Facebook is wrong to shut down the facial recognition system, Garry Kasparov says

Facebook is wrong to shut down the facial recognition system

November 8, 2021: -Facebook is wrong to be shutting down its facial recognition system, according to Garry Kasparov, the former world chess champion and chairman of the Human Rights Foundation.

The decision is “stupid,” Kasparov told CNBC on Tuesday at the Web Summit tech conference in Lisbon.

“It’s bowing to this public outrage,” Kasparov said, just days after Facebook rebranded itself to Meta. “I think it’s stupid for a simple reason: Facebook can shut it down, the Chinese will not,” he added.

Born into the Soviet Union, Kasparov became the youngest ever undisputed World Chess Champion in 1985. In 1997 he became the first world champion who lost to a computer, IBM’s Deep Blue.

Currently, he says he is pro-technology and against overregulation.

“Any technological feature that’s available, for me, it doesn’t make any sense to block it,” Kasparov said. Privacy campaigners would disagree.

 “It’s insane to think that in the era of the global internet, you can start forcing companies in America or Europe to follow these rules and to abandon new features,” he added.
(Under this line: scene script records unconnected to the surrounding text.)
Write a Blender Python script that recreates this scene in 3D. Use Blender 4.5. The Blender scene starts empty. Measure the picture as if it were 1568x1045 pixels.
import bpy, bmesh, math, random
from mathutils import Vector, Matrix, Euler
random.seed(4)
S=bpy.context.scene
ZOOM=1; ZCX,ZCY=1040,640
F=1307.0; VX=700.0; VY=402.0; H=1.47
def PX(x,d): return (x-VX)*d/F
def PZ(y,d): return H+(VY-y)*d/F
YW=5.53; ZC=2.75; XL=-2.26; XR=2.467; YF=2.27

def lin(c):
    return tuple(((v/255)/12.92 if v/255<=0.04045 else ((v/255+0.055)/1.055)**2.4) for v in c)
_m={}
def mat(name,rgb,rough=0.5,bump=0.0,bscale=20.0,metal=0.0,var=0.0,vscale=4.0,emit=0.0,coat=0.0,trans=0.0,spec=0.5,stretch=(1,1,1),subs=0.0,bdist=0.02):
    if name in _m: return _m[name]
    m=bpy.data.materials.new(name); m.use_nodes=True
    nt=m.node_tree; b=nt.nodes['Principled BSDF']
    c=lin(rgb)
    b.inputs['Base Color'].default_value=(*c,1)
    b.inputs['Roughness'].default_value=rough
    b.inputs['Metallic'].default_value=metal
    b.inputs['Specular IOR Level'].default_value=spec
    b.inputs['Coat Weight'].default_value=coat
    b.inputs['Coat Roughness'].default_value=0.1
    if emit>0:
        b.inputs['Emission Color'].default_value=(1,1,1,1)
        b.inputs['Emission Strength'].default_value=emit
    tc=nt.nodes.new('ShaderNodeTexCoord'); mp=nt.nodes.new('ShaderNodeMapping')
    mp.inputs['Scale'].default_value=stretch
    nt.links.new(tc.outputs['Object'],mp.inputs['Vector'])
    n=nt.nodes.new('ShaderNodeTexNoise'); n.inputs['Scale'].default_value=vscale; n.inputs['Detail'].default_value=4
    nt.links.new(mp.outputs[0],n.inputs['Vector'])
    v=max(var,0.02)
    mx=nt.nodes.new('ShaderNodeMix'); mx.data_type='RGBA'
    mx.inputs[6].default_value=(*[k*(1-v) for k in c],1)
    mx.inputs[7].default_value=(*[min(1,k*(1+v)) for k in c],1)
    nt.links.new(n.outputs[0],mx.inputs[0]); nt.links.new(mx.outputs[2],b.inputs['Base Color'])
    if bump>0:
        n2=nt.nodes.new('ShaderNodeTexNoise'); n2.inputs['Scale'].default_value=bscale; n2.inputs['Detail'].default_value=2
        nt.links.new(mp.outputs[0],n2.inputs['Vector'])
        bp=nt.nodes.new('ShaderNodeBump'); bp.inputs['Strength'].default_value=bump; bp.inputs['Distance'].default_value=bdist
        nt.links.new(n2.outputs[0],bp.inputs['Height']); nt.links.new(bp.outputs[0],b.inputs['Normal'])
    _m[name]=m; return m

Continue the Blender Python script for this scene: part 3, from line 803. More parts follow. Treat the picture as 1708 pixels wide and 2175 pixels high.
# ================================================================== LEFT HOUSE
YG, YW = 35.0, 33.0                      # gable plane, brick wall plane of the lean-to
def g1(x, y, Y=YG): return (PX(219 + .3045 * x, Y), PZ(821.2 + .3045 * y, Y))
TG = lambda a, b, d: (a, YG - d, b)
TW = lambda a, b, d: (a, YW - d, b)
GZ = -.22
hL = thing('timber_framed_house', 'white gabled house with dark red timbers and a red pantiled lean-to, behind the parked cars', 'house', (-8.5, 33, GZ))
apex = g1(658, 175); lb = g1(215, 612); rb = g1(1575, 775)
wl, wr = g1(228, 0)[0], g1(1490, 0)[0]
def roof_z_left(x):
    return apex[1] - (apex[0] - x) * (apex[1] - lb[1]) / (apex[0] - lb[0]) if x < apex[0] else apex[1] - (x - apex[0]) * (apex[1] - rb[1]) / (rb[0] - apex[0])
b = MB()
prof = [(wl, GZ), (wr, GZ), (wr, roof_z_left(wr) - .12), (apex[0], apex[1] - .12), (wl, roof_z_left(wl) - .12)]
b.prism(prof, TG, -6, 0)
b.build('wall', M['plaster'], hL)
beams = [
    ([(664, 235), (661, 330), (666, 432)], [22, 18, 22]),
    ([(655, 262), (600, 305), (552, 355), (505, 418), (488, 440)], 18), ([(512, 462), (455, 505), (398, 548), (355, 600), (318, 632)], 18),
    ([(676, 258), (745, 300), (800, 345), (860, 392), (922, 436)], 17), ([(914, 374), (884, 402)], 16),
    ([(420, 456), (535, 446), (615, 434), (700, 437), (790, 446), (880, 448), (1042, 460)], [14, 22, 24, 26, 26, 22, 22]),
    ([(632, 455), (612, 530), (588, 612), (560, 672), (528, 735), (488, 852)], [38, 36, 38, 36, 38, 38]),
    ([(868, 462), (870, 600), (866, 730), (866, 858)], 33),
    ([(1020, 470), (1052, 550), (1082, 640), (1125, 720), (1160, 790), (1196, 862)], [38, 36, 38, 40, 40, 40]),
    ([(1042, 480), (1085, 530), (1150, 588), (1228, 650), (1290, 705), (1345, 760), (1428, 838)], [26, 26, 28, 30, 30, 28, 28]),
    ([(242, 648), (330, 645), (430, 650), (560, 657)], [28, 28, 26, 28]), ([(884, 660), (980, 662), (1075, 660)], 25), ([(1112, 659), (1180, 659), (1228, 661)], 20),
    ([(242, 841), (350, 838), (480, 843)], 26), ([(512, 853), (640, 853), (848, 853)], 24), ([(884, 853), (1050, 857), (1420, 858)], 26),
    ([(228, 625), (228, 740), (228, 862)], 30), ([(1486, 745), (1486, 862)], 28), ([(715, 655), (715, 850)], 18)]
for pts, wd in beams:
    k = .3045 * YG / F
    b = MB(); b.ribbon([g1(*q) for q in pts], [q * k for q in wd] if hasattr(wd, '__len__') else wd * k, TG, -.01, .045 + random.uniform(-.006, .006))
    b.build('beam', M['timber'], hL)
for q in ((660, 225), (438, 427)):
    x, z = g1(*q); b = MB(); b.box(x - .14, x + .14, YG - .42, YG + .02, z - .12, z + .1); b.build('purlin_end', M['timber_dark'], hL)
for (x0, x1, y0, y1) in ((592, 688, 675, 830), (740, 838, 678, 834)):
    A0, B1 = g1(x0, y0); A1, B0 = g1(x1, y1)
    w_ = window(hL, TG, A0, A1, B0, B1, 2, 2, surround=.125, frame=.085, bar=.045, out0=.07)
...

The decision of shutting down the facial recognition system on Facebook comes from a barrage of news reports over the last month after Frances Haugen, a former employee who became a whistleblower, released a trove of internal company documents to news outlets, lawmakers, and regulators.

Facebook said in a blog post that there are “many concerns” about the use of facial recognition technology in society, which noted how regulators are still in the process of providing a clear set of rules governing its use.

“Between this ongoing uncertainty, we believe that limiting the use of facial recognition to a narrow set of use cases is appropriate,” the social media giant said.

Ending the use of the face recognition system is part of “a company-wide move away from this kind of broad identification,” Facebook said.

In July 2020, the company was allowed to pay a $650 million settlement after being sued for collecting and storing biometric data without obtaining user consent, which the Illinois Biometric Information Privacy Act prohibits.